The puffed rice note is what makes this unusual. Not a common perfumery material, it requires a specific accord to capture that warm, slightly sweet, cereal-like quality. Here it sits beneath the green tea like a foundation, giving the brighter top notes somewhere warm to land. The buddleia, a flower also known as butterfly bush, adds a gentle herbal sweetness that bridges the tea and the florals without competing. It's a composition that trusts patience.
The evolution
The opening hits quick: orange peel and mint, rhubarb's tartness, then the matcha. Bright and immediate. Around ten minutes in, the green tea deepens, the puffed rice warmth rises, and the florals begin their slow entrance. Lily of the valley and buddleia don't arrive all at once. They drift. The mate keeps the heart herbal without sharpness. By hour two, the florals soften into the background and the woods take over, guaiac wood, sandalwood, vetiver.

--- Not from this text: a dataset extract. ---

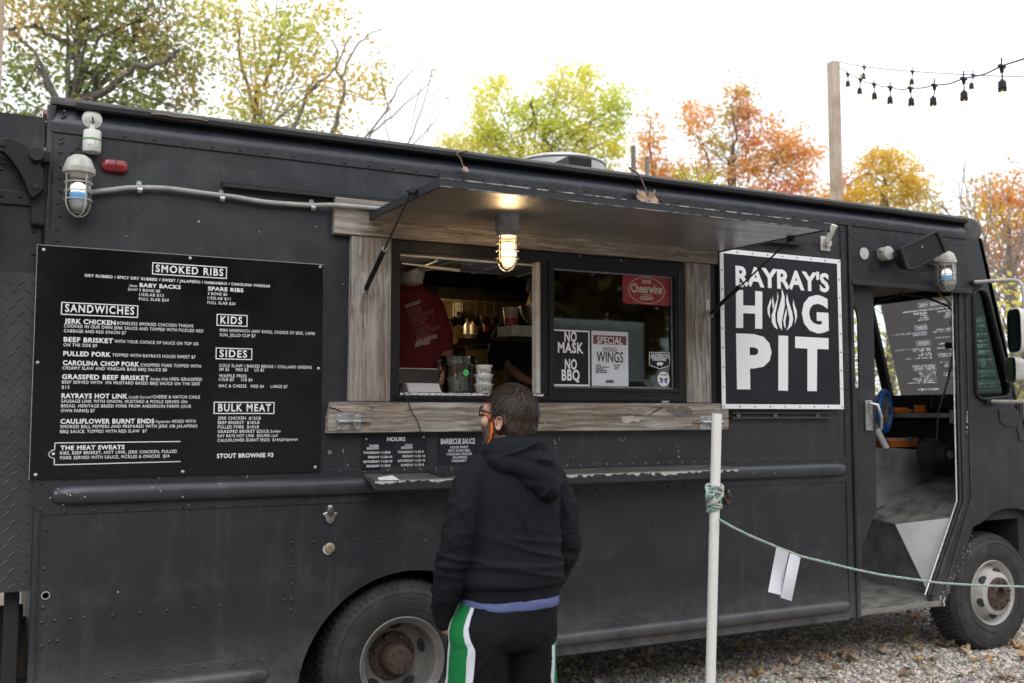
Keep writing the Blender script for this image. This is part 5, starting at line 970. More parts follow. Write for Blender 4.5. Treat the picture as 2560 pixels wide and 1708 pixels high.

Hazelnut lingers. Jasmine whispers. The green tea never fully disappears. It becomes a quiet thread through the drydown, holding everything together.
Cultural impact
Matcha Rush enters a crowded green tea fragrance space with something specific: the puffed rice accord. Rather than relying on the typical bitter matcha interpretation, this one leans warm and toasted. It's positioned for wearers who want calm without fragility, and green without the aquatic freshness that dominates that category.